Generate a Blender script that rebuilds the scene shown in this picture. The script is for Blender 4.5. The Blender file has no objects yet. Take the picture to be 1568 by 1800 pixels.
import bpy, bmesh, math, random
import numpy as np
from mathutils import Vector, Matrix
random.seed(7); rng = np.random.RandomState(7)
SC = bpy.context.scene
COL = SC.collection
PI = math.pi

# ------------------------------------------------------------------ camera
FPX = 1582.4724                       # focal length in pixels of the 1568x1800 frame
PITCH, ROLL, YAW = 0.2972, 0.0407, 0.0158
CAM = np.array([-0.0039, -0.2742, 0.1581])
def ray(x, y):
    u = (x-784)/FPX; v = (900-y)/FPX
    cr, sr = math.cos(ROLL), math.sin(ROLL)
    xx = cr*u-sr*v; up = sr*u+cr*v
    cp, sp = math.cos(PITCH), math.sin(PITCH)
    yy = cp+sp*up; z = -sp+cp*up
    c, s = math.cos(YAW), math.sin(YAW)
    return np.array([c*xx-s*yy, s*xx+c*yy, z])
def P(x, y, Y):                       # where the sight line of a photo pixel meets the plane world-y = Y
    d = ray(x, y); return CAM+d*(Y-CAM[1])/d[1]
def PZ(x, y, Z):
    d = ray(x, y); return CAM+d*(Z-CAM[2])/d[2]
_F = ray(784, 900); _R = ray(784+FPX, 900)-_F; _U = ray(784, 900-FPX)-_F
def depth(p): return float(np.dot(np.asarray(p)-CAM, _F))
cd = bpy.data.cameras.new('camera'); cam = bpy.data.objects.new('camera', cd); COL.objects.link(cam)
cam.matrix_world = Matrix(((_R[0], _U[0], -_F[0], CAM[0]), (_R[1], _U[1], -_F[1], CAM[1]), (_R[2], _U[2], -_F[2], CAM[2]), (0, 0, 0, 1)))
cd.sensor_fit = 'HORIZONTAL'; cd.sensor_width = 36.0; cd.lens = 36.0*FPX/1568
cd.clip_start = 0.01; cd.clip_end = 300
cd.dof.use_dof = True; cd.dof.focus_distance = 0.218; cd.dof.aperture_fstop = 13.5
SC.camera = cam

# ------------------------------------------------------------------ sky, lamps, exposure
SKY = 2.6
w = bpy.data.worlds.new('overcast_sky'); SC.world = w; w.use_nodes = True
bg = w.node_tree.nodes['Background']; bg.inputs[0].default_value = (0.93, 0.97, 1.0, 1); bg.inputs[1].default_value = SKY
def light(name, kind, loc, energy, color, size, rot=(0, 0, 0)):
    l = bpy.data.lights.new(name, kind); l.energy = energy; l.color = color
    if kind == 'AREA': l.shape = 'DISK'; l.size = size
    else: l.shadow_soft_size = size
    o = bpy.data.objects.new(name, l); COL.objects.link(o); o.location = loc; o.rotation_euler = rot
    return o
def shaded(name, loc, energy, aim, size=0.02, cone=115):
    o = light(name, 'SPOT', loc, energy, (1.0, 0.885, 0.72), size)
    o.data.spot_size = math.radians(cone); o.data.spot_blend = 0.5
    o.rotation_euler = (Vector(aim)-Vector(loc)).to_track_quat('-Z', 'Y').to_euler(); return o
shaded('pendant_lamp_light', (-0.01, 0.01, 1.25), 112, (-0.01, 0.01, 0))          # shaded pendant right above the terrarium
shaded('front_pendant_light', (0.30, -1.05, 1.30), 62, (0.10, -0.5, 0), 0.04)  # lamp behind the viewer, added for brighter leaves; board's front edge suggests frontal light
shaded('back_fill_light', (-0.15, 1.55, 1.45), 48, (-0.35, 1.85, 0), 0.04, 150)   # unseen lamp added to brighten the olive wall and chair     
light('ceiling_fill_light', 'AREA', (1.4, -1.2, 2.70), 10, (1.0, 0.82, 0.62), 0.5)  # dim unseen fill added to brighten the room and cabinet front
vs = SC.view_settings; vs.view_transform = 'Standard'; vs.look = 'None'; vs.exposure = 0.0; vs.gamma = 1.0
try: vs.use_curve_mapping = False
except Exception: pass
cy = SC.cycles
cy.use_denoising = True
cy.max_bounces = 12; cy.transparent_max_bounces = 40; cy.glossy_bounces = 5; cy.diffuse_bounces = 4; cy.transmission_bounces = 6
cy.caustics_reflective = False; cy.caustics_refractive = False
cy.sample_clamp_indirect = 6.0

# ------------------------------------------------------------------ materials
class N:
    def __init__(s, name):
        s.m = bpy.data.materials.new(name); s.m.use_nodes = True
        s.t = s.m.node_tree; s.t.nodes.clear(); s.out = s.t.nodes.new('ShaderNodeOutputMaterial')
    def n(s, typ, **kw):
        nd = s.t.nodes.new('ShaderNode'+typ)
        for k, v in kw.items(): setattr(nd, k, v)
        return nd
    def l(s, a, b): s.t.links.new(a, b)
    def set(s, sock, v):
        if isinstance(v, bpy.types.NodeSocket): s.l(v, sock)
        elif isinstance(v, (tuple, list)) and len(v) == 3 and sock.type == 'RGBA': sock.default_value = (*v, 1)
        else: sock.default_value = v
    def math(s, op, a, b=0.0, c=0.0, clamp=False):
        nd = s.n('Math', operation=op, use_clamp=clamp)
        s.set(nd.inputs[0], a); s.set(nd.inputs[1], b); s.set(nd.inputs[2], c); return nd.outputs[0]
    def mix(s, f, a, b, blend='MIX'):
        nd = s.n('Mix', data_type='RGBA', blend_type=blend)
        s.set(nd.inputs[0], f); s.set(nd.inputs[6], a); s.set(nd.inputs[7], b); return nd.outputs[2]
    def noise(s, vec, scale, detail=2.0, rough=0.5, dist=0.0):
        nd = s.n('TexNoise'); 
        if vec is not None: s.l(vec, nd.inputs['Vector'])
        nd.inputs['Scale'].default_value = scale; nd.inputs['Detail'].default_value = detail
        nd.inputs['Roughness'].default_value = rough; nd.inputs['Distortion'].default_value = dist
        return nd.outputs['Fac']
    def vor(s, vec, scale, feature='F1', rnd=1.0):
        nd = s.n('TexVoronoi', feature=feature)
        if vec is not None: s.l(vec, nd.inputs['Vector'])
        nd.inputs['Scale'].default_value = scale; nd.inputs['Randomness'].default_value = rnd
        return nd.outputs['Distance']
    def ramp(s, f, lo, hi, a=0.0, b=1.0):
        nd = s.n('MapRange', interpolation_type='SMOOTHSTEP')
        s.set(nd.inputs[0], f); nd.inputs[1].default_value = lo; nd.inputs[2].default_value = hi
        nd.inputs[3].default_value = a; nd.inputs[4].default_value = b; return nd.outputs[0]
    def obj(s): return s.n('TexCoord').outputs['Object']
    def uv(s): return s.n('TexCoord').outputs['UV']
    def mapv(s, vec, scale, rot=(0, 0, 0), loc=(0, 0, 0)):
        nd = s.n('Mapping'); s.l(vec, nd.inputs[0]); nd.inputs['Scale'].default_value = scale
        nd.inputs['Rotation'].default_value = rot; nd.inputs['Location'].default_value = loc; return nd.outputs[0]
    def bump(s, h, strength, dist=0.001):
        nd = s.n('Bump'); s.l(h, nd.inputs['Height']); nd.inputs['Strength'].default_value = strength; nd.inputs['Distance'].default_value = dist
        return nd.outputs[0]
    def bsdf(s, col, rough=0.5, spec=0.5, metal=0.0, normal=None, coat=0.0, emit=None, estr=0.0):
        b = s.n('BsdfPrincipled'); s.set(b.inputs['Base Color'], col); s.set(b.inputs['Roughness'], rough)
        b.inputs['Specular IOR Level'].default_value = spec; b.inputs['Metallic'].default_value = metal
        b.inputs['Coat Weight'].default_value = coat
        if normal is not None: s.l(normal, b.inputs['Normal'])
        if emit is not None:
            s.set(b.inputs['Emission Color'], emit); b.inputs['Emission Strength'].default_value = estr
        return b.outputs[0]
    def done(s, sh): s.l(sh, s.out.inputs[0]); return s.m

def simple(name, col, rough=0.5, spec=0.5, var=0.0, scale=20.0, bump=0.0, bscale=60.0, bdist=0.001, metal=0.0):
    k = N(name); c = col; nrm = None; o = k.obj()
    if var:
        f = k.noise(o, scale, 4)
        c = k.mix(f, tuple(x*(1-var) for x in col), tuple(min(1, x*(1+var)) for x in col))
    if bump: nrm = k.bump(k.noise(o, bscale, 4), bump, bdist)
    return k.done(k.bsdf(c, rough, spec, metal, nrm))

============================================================

» **EXERCISE AIM**: Output exactly the leading lines of the data, up to and including the line marked by "PI = math.pi".

» **EXPECTED OUTPUT**:
Generate a Blender script that rebuilds the scene shown in this picture. The script is for Blender 4.5. The Blender file has no objects yet. Take the picture to be 1568 by 1800 pixels.
import bpy, bmesh, math, random
import numpy as np
from mathutils import Vector, Matrix
random.seed(7); rng = np.random.RandomState(7)
SC = bpy.context.scene
COL = SC.collection
PI = math.pi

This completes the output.